Saturday, October 3, 2009

Another Heavy-Handed Hedonistic Post.

Stop and smell the roses. We've been told that since we were kids, if not by our parents then at least by popular culture. A simple message: Stop, pay attention, enjoy life. A lot of people forget to do it. Or so I've heard. My theory: That's the real secret behind food-and-drink pairing. More broadly it may also be a driving force behind craft beer, great wine, the foodie movement, and so on and so forth. Nothing revolutionary here: People seek greater flavor because they want greater joy in their lives.

But about pairing—with beer and food, for example—there is no real magic there. I wouldn't even call it science. There are a few matches where identifiable flavors in a food either harmonize or complement those in a beer. And there is a much wider range of foods and beers that both taste great while not stepping on any toes, let's say. But the real trick, and it's almost sleight of hand, is getting someone to pay attention to what they're tasting. It's fun to really taste something good, to tap into what is literally your sensual side. Somehow it's even more fun when you know that someone—a brewer or a chef, for example—has used a lot of passion and knowledge to make it better for you. There is special communication there, even if there is money involved. And there usually is.

Stop and smell the roses. Some people pay good money to be reminded of it—how about $350 for this meal in New York (with a hat tip to Andy Crouch). But you can do it far more cheaply at home, or in your favorite local corner restaurant. Unless you're the sort that always needs to be told what to do.

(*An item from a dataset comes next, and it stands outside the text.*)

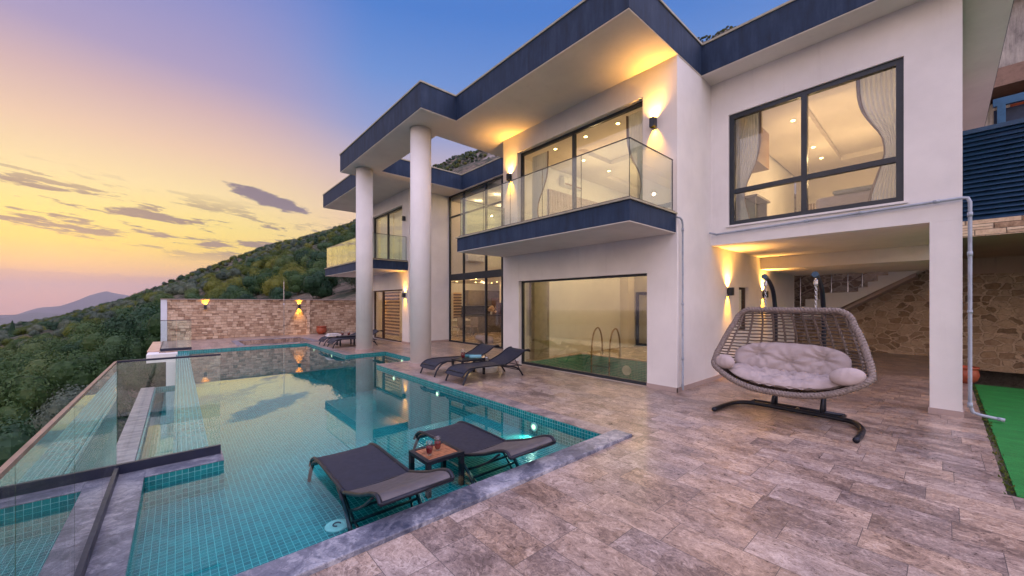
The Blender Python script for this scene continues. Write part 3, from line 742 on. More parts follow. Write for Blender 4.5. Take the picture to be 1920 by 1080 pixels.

The shot here was from a birthday dinner at Restobiéres a while back. A robust Hercule Stout with roast piglet. Neither stepped on any toes. It was joyous. And considerably less than $350.


  1. Best self-help article I've read in ages.

  2. As someone who has stood his fair share of criticism for speaking and writing -- sometimes at length, I freely admit -- about beer and food pairings, I agree with you wholeheartedly, Joe. Although with one caveat.

    Great, really great, food and beer pairings are the ultimate in hedonism, as they take two wonderful gustatory experiences and form something new out of them that is grander than the sum of their parts. It's what I strive for with every pairing I make at every beer dinner I host, and there is little more satisfying for me than seeing people's eyes light up as they eat and drink.